> _Instructions for the task_:
Would you return the complete listing below word for word?

> _Dataset content_:
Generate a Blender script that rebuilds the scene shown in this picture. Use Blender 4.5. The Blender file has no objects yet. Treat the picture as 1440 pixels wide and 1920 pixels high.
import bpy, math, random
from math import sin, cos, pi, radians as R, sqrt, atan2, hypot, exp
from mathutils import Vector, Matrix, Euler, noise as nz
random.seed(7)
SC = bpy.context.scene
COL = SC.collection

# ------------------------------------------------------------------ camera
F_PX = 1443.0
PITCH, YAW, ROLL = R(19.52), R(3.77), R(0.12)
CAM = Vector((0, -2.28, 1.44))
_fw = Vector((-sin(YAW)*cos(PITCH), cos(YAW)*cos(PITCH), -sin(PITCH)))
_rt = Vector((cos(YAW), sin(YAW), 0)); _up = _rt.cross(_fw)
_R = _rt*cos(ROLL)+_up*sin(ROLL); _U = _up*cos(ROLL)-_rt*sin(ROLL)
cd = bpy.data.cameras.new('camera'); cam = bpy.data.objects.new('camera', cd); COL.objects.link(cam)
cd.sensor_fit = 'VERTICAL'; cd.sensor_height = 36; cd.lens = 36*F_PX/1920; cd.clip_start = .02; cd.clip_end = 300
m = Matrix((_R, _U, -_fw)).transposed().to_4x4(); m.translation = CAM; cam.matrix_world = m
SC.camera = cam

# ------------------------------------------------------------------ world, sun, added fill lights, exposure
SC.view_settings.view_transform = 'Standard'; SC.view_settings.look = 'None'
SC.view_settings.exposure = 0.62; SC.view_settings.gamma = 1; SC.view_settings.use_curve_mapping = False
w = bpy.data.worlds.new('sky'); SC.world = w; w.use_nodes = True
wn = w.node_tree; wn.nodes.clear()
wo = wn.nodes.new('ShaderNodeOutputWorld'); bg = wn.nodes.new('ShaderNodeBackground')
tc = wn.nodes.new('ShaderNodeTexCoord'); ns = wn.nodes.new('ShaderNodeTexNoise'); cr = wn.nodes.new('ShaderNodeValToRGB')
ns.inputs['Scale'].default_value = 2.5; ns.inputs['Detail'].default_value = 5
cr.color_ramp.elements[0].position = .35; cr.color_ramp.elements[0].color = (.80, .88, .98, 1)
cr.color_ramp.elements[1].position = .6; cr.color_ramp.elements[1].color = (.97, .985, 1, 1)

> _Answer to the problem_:
Generate a Blender script that rebuilds the scene shown in this picture. Use Blender 4.5. The Blender file has no objects yet. Treat the picture as 1440 pixels wide and 1920 pixels high.
import bpy, math, random
from math import sin, cos, pi, radians as R, sqrt, atan2, hypot, exp
from mathutils import Vector, Matrix, Euler, noise as nz
random.seed(7)
SC = bpy.context.scene
COL = SC.collection

# ------------------------------------------------------------------ camera
F_PX = 1443.0
PITCH, YAW, ROLL = R(19.52), R(3.77), R(0.12)
CAM = Vector((0, -2.28, 1.44))
_fw = Vector((-sin(YAW)*cos(PITCH), cos(YAW)*cos(PITCH), -sin(PITCH)))
_rt = Vector((cos(YAW), sin(YAW), 0)); _up = _rt.cross(_fw)
_R = _rt*cos(ROLL)+_up*sin(ROLL); _U = _up*cos(ROLL)-_rt*sin(ROLL)
cd = bpy.data.cameras.new('camera'); cam = bpy.data.objects.new('camera', cd); COL.objects.link(cam)
cd.sensor_fit = 'VERTICAL'; cd.sensor_height = 36; cd.lens = 36*F_PX/1920; cd.clip_start = .02; cd.clip_end = 300
m = Matrix((_R, _U, -_fw)).transposed().to_4x4(); m.translation = CAM; cam.matrix_world = m
SC.camera = cam

# ------------------------------------------------------------------ world, sun, added fill lights, exposure
SC.view_settings.view_transform = 'Standard'; SC.view_settings.look = 'None'
SC.view_settings.exposure = 0.62; SC.view_settings.gamma = 1; SC.view_settings.use_curve_mapping = False
w = bpy.data.worlds.new('sky'); SC.world = w; w.use_nodes = True
wn = w.node_tree; wn.nodes.clear()
wo = wn.nodes.new('ShaderNodeOutputWorld'); bg = wn.nodes.new('ShaderNodeBackground')
tc = wn.nodes.new('ShaderNodeTexCoord'); ns = wn.nodes.new('ShaderNodeTexNoise'); cr = wn.nodes.new('ShaderNodeValToRGB')
ns.inputs['Scale'].default_value = 2.5; ns.inputs['Detail'].default_value = 5
cr.color_ramp.elements[0].position = .35; cr.color_ramp.elements[0].color = (.80, .88, .98, 1)
cr.color_ramp.elements[1].position = .6; cr.color_ramp.elements[1].color = (.97, .985, 1, 1)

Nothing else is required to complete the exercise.